Piggy [the biker] was based on a real person, but he was my neighbor in California when I lived in Long Beach. The first time I saw him I thought, "Oh god, what a character he would make." He had the big beard and he was huge – he was, like, 6'3 and very grrr, you know. And he looked really mean. And so I remember one night I was walking my basset hound. It was just about dark, and my husband was out of town. I bent down to untangle the leash, she'd gotten it wrapped around her legs, and - you know how you sense something behind you? I look up and there's Piggy, and he says [high-piched voice] – "Ohh, what a cute puppy!"
So that was the start of Piggy. I knew that I was going to use him. I don't know where the name came from, but he just looked like somebody who'd be named Piggy.
Lastly, as I'm reading it, I'm trying to categorize it in my head – there are parts of it that are mystery, parts that are like a coming-of-age story, there are moments of romance – what do you think the book is, in your head?
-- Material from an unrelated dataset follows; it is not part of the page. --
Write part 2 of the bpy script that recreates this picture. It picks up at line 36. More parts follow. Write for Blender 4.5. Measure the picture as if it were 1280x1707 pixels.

In my head, it's not anything. I try to purposely not to write in a genre, but I love mystery stories and I've always wanted to write one but I've never been able to because my mind doesn't work that way. And I didn't want to write about a character that's always stumbling over dead bodies – it has to be realistic to me, otherwise nobody else is going to find it realistic. So instead I just put little mysteries into my regular stories. And also because I think everybody has an element of that, and they have an element of romance. I think life is kind of like emptying out the refrigerator and making soup. You have to throw all the ingredients in.